Additional context:I also still have many original SD cards, USB sticks and old camera media from the same period, so I’m trying to decide whether continuing this deep scan is worthwhile versus shifting focus onto recovering from the original media instead.


Any advice appreciated from people experienced with old Mac drive recovery.
 
Old SATA mechanical hard drive removed from the G5
Have any idea what the file system type is on the drive? I’m surprised it doesn’t just mount on the older MBP. What year/model MBP and version of macOS installed?
 
If it's not clicking/grinding, repeatedly disconnecting then it should be okay. Not sure what kind of test you're running, but `fsck`, `chkdsk`, SMART long tests can sometimes exacerbate the issue. You should ideally have the drive mounted read-only.

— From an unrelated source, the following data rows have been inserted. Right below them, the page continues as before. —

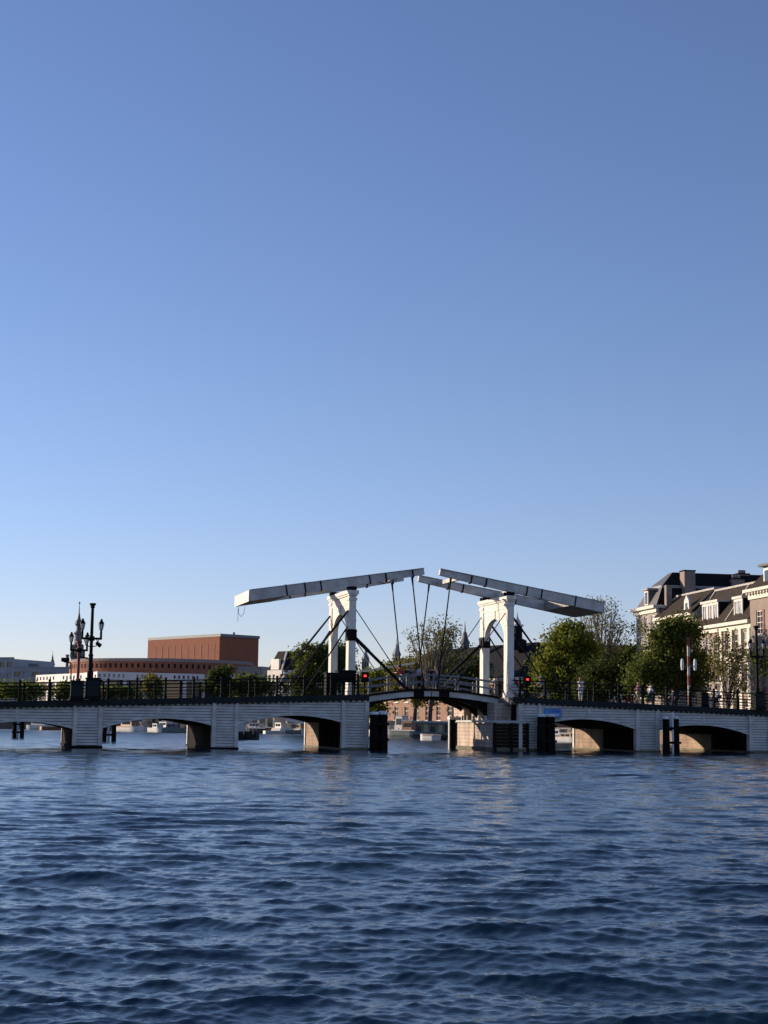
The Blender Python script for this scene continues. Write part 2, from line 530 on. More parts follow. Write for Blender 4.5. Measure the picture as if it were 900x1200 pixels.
for i, (a, b) in enumerate(PIERS):
    top = zd((a + b) / 2) - 0.36
    mb = MB()
    front = (-0.02 if i != 5 else 0.0)
    zlow = 0.12
    lap_boards(mb, a + 0.02, b - 0.02, lambda x: zd(x) - 0.36, lambda x: zlow, -0.05, -1, step=1.0, seed=20 + i)
    for x0, x1 in ((a - 0.02, a + 0.26), (b - 0.26, b + 0.02)):
        cp = MB()
        cp.box(x0, x1, -0.16, 0.35, 0.1, top - 0.003)
        cp.build('corner_board', 'clad', BR)
        cp = MB()
        cp.box(x0, x1, BW - 0.2, BW + 0.16, 0.1, top - 0.003)
        cp.build('corner_board', 'clad', BR)
    cp = MB()
    lap_boards(cp, a + 0.28, b - 0.28, lambda x: zd(x) - 0.36, lambda x: zlow, BW + 0.11, 1, step=1.0, seed=40 + i)
    cp.build('pier_cladding', 'clad', BR, fix=False)
    bk = MB()
    bk.box(a + 0.11, b - 0.11, -0.02 + 0.025, 0.1, 0.1, top - 0.01)
    bk.build('shade_backing', 'groove_shade', BR)
    mb.build('pier_cladding', 'clad', BR, fix=False)
    mb = MB()
    body = 'stone' if i >= 4 else 'timber'
    wsplit = {4: 7.6}.get(i, 6.3)
    mb.box(a + 0.06, b - 0.06, wsplit if i >= 4 else 0.35, BW + 0.1, -1.5, top - 0.05)
    mb.build('pier_body', body, BR)
    if i >= 4:
        mb = MB()
        mb.box(a + 0.03, b - 0.03, 0.35, wsplit - 0.003, -1.5, top - 0.055)
        for k in range(9):
            yk = 0.6 + k * (wsplit - 0.9) / 8.5
            mb.box(a - 0.05, a + 0.03, yk, yk + 0.22, -1.0, top - 0.4)
        mb.build('tarred_pier_front', 'timber', BR)
    mb = MB()
    mb.box(a - 0.06, b + 0.06, -0.20, BW + 0.2, -1.5, 0.16 + 0.02 * (i % 3))
    mb.build('pier_footing', 'algae' if i >= 4 else 'timber', BR)

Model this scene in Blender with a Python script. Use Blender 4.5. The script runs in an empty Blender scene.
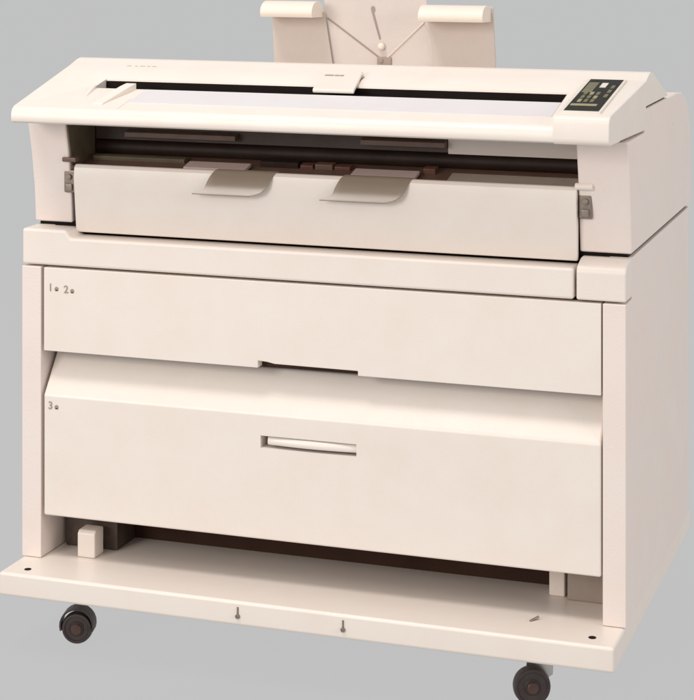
import bpy, bmesh, math
from mathutils import Vector, Matrix

scene = bpy.context.scene
COL = scene.collection

# ------------------------------------------------------------------ camera
cd = bpy.data.cameras.new("camera")
cam = bpy.data.objects.new("camera", cd)
COL.objects.link(cam)
cam.location = (1.23965, -3.37354, 1.412)
cam.rotation_euler = (math.radians(90), 0, math.radians(19))
cd.sensor_width = 36
cd.lens = 98.79
cd.shift_y = -0.6143
cd.clip_start = 0.05
cd.clip_end = 300
scene.camera = cam

# ------------------------------------------------------------------ light
world = bpy.data.worlds.new("World")
scene.world = world
world.use_nodes = True
bg = world.node_tree.nodes["Background"]
bg.inputs[0].default_value = (1.0, 1.0, 1.0, 1)
bg.inputs[1].default_value = 0.62

def area(name, loc, target, size, power, color):
    l = bpy.data.lights.new(name, 'AREA')
    l.shape = 'SQUARE'
    l.size = size
    l.energy = power
    l.color = color
    o = bpy.data.objects.new(name, l)
    COL.objects.link(o)
    o.location = loc
    d = Vector(target) - Vector(loc)
    o.rotation_euler = d.to_track_quat('-Z', 'Y').to_euler()
    return o

area("overhead_softbox", (-0.9, -1.3, 4.6), (0, 0.1, 0.8), 1.1, 80, (1.0, 0.94, 0.88))
area("front_softbox", (-2.6, -5.6, 2.6), (0, 0, 0.6), 2.2, 160, (1.0, 0.935, 0.875))

area("side_fill", (5.5, -1.6, 2.4), (0.4, 0.3, 0.6), 2.2, 74, (1.0, 0.92, 0.86))  # unseen fill lamp added to brighten the right side

scene.view_settings.view_transform = 'Standard'
scene.view_settings.look = 'None'
scene.view_settings.exposure = 0.0
scene.view_settings.gamma = 1.0

# ------------------------------------------------------------------ materials
def mat(name, base, rough=0.5, metal=0.0, mottle=0.0, bump=0.0, bscale=900, mscale=9.0, spec=0.5, trans=0.0, alt=None):
    m = bpy.data.materials.new(name)
    m.use_nodes = True
    nt = m.node_tree
    p = nt.nodes["Principled BSDF"]
    p.inputs["Base Color"].default_value = (*base, 1)
    p.inputs["Roughness"].default_value = rough
    p.inputs["Metallic"].default_value = metal
    p.inputs["Specular IOR Level"].default_value = spec
    p.inputs["Transmission Weight"].default_value = trans
    tc = nt.nodes.new("ShaderNodeTexCoord")
    if mottle:
        n = nt.nodes.new("ShaderNodeTexNoise")
        n.inputs["Scale"].default_value = mscale
        n.inputs["Detail"].default_value = 6
        n.inputs["Roughness"].default_value = 0.65
        nt.links.new(tc.outputs["Object"], n.inputs["Vector"])
        r = nt.nodes.new("ShaderNodeMapRange")
        r.inputs[1].default_value = 0.3
        r.inputs[2].default_value = 0.7
        nt.links.new(n.outputs["Fac"], r.inputs[0])
        mx = nt.nodes.new("ShaderNodeMix")
        mx.data_type = 'RGBA'
        a = alt or tuple(c * f for c, f in zip(base, (1.0, 0.97, 0.96)))
        mx.inputs[6].default_value = (*[min(1, c * (1 + mottle)) for c in base], 1)
        mx.inputs[7].default_value = (*[c * (1 - mottle) for c in a], 1)
        nt.links.new(r.outputs[0], mx.inputs[0])
        nt.links.new(mx.outputs[2], p.inputs["Base Color"])
        r2 = nt.nodes.new("ShaderNodeMapRange")
        r2.inputs[3].default_value = max(0.05, rough - 0.07)
        r2.inputs[4].default_value = min(1, rough + 0.07)
        nt.links.new(n.outputs["Fac"], r2.inputs[0])
        nt.links.new(r2.outputs[0], p.inputs["Roughness"])
    if bump:
        n2 = nt.nodes.new("ShaderNodeTexNoise")
        n2.inputs["Scale"].default_value = bscale
        n2.inputs["Detail"].default_value = 3
        nt.links.new(tc.outputs["Object"], n2.inputs["Vector"])
        b = nt.nodes.new("ShaderNodeBump")
        b.inputs["Strength"].default_value = bump
        b.inputs["Distance"].default_value = 0.001
        nt.links.new(n2.outputs["Fac"], b.inputs["Height"])
        nt.links.new(b.outputs[0], p.inputs["Normal"])
    return m

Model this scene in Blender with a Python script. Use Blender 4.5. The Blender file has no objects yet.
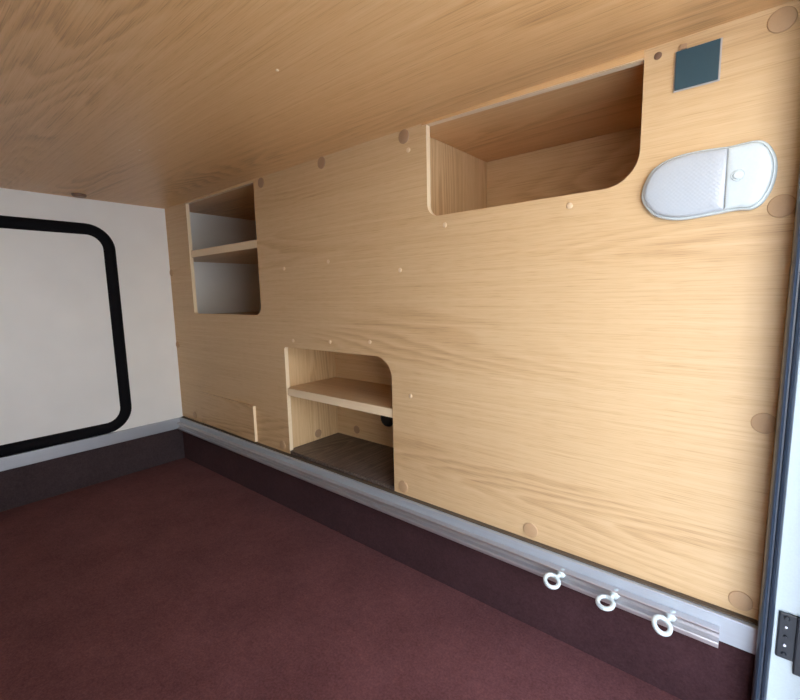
import bpy, bmesh, math, random
from mathutils import Vector, Matrix
random.seed(7)
SC = bpy.context.scene
COL = SC.collection

# ------------------------------------------------------------------ materials
def new_mat(name):
    m = bpy.data.materials.new(name); m.use_nodes = True
    nt = m.node_tree; b = nt.nodes['Principled BSDF']
    return m, nt, b
def plain(name, col, rough=.5, metal=0., spec=.5, bump=0., bscale=300., coat=0.):
    m, nt, b = new_mat(name)
    b.inputs['Base Color'].default_value = (*col, 1)
    b.inputs['Roughness'].default_value = rough
    b.inputs['Metallic'].default_value = metal
    b.inputs['Specular IOR Level'].default_value = spec
    b.inputs['Coat Weight'].default_value = coat
    tc = nt.nodes.new('ShaderNodeTexCoord')
    n = nt.nodes.new('ShaderNodeTexNoise'); n.inputs['Scale'].default_value = bscale
    nt.links.new(tc.outputs['Object'], n.inputs['Vector'])
    # slight procedural tone variation
    hs = nt.nodes.new('ShaderNodeMix'); hs.data_type = 'RGBA'
    hs.inputs[6].default_value = (*[c*.93 for c in col], 1)
    hs.inputs[7].default_value = (*[min(1, c*1.05) for c in col], 1)
    nt.links.new(n.outputs['Fac'], hs.inputs[0]); nt.links.new(hs.outputs[2], b.inputs['Base Color'])
    if bump:
        bp = nt.nodes.new('ShaderNodeBump'); bp.inputs['Strength'].default_value = bump
        bp.inputs['Distance'].default_value = .002
        nt.links.new(n.outputs['Fac'], bp.inputs['Height']); nt.links.new(bp.outputs['Normal'], b.inputs['Normal'])
    return m
def brushed(name, col, rough=.35, along=0, metal=.95):
    m, nt, b = new_mat(name)
    b.inputs['Metallic'].default_value = metal
    tc = nt.nodes.new('ShaderNodeTexCoord'); mp = nt.nodes.new('ShaderNodeMapping')
    s = [220, 220, 220]; s[along] = 2; mp.inputs['Scale'].default_value = s
    n = nt.nodes.new('ShaderNodeTexNoise'); n.inputs['Scale'].default_value = 1.5; n.inputs['Detail'].default_value = 4
    nt.links.new(tc.outputs['Object'], mp.inputs[0]); nt.links.new(mp.outputs[0], n.inputs['Vector'])
    mx = nt.nodes.new('ShaderNodeMix'); mx.data_type = 'RGBA'
    mx.inputs[6].default_value = (*[c*.86 for c in col], 1); mx.inputs[7].default_value = (*col, 1)
    nt.links.new(n.outputs['Fac'], mx.inputs[0]); nt.links.new(mx.outputs[2], b.inputs['Base Color'])
    mr = nt.nodes.new('ShaderNodeMapRange'); mr.inputs[3].default_value = rough-.07; mr.inputs[4].default_value = rough+.1
    nt.links.new(n.outputs['Fac'], mr.inputs[0]); nt.links.new(mr.outputs[0], b.inputs['Roughness'])
    return m
def wood(name, along=0, light=(.69,.49,.27), mid=(.60,.395,.20), dark=(.40,.24,.115), offset=(0,0,0), rough=.42, contrast=1., across=None):
    """oak laminate: long pores, streaks and flame figure running along one axis"""
    m, nt, b = new_mat(name)
    N, L = nt.nodes, nt.links
    tc = N.new('ShaderNodeTexCoord')
    def mapped(sa, sb):
        mp = N.new('ShaderNodeMapping'); s = [sb, sb, sb]; s[along] = sa
        mp.inputs['Scale'].default_value = s; mp.inputs['Location'].default_value = offset
        L.new(tc.outputs['Object'], mp.inputs[0]); return mp.outputs[0]
    def noise(vec, detail=2, rough=.5, dist=0.):
        n = N.new('ShaderNodeTexNoise'); n.inputs['Scale'].default_value = 1
        n.inputs['Detail'].default_value = detail; n.inputs['Roughness'].default_value = rough
        n.inputs['Distortion'].default_value = dist
        L.new(vec, n.inputs['Vector']); return n.outputs['Fac']
    def math_(op, a, c=None, d=None):
        k = N.new('ShaderNodeMath'); k.operation = op
        for i, v in enumerate((a, c, d)):
            if v is None: continue
            if isinstance(v, (int, float)): k.inputs[i].default_value = v
            else: L.new(v, k.inputs[i])
        return k.outputs[0]
    def ramp(fac, p0, p1, v0, v1):
        r = N.new('ShaderNodeMapRange'); r.interpolation_type = 'SMOOTHSTEP'
        L.new(fac, r.inputs[0])
        for i, v in zip((1,2,3,4), (p0,p1,v0,v1)): r.inputs[i].default_value = v
        return r.outputs[0]
    # flame figure: contour lines of a stretched height field
    h = noise(mapped(.50, 4.6), 1.2, .4, .0)
    wob = noise(mapped(7, 45), 2, .5)
    v = math_('ADD', math_('MULTIPLY', h, 30.), math_('MULTIPLY', wob, .8))
    fr = math_('FRACT', v)
    ring = math_('MULTIPLY', ramp(fr, .0, .75, 0., 1.), ramp(fr, .75, 1., 1., 0.))
    zone = ramp(noise(mapped(.8, 6.), 1, .5), .48, .66, .08, 1.)     # figure only in places
    figure = math_('MULTIPLY', ring, zone)
    streak = noise(mapped(1.0, 120), 3, .65)
    pores = ramp(noise(mapped(5, 520), 2, .6), .48, .70, 0., 1.)
    pores2 = ramp(noise(mapped(22, 700), 1, .5), .52, .70, 0., 1.)
    broad = noise(mapped(.5, 4.5), 1, .5)
    t = math_('MULTIPLY', figure, .38*contrast)
    t = math_('ADD', t, math_('MULTIPLY', math_('SUBTRACT', streak, .5), .75*contrast))
    t = math_('ADD', t, math_('MULTIPLY', math_('SUBTRACT', broad, .5), .28*contrast))
    t = math_('ADD', t, math_('MULTIPLY', pores, .26*contrast))
    t = math_('ADD', t, math_('MULTIPLY', pores2, .22*contrast))
    t = math_('ADD', t, .16)
    cr = N.new('ShaderNodeValToRGB'); e = cr.color_ramp.elements
    e[0].position = 0.; e[0].color = (*light, 1)
    e[1].position = 1.; e[1].color = (*dark, 1)
    k = cr.color_ramp.elements.new(.42); k.color = (*mid, 1)
    L.new(t, cr.inputs[0]); L.new(cr.outputs[0], b.inputs['Base Color'])
    b.inputs['Roughness'].default_value = rough
    b.inputs['Specular IOR Level'].default_value = .4
    bp = N.new('ShaderNodeBump'); bp.inputs['Strength'].default_value = .12; bp.inputs['Distance'].default_value = .0006
    bp.invert = True
    L.new(pores, bp.inputs['Height']); L.new(bp.outputs['Normal'], b.inputs['Normal'])
    return m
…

The first thing I would do if you suspect the drive is dying is to do a `ddrescue` and make a full clone of the disk. If you have a full image of the disk it becomes a lot harder to make the situation any worse. ddrescue skips bad areas and copies easily readable data first, so if your goal is just to extract usable data, this would be the way to go.

From there, you can run `testdisk`, `photorec` on the .img file and try to pull any data that was missed from the ddrescue pass.

If the data is precious or irreplacable, I would not continue trying to DIY it and instead send it to a professional data recovery service.